[Scenes as source code]
--------

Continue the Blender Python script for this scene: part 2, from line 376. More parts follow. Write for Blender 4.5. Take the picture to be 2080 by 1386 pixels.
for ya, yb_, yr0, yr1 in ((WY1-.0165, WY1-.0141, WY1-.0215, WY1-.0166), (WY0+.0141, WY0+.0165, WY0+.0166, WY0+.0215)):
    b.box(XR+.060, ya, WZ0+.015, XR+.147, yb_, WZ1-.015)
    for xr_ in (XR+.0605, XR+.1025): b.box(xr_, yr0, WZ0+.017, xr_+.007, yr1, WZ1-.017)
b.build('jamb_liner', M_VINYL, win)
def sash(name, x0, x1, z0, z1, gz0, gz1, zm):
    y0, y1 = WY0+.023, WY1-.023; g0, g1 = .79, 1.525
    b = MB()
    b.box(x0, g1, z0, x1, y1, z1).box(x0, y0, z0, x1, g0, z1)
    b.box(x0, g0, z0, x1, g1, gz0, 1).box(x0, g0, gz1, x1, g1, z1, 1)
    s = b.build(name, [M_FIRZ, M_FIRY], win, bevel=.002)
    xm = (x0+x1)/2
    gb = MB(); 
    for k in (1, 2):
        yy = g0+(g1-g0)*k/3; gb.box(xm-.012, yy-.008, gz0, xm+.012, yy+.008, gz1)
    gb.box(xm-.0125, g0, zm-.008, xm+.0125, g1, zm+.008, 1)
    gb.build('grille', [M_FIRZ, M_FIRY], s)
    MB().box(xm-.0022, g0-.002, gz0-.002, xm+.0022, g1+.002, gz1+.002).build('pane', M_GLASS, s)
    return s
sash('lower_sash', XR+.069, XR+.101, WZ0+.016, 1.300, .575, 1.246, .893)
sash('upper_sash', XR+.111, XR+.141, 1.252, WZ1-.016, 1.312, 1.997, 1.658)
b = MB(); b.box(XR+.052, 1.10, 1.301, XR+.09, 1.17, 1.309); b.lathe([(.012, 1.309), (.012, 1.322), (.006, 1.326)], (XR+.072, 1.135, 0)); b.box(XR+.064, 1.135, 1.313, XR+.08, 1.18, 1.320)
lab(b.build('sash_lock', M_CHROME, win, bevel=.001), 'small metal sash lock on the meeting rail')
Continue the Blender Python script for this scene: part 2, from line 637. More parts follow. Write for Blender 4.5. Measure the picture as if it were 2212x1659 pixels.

--------

Collect from the data above every line that includes "script".

▶ TASK ANSWER:
Continue the Blender Python script for this scene: part 2, from line 376. More parts follow. Write for Blender 4.5. Take the picture to be 2080 by 1386 pixels.
Continue the Blender Python script for this scene: part 2, from line 637. More parts follow. Write for Blender 4.5. Measure the picture as if it were 2212x1659 pixels.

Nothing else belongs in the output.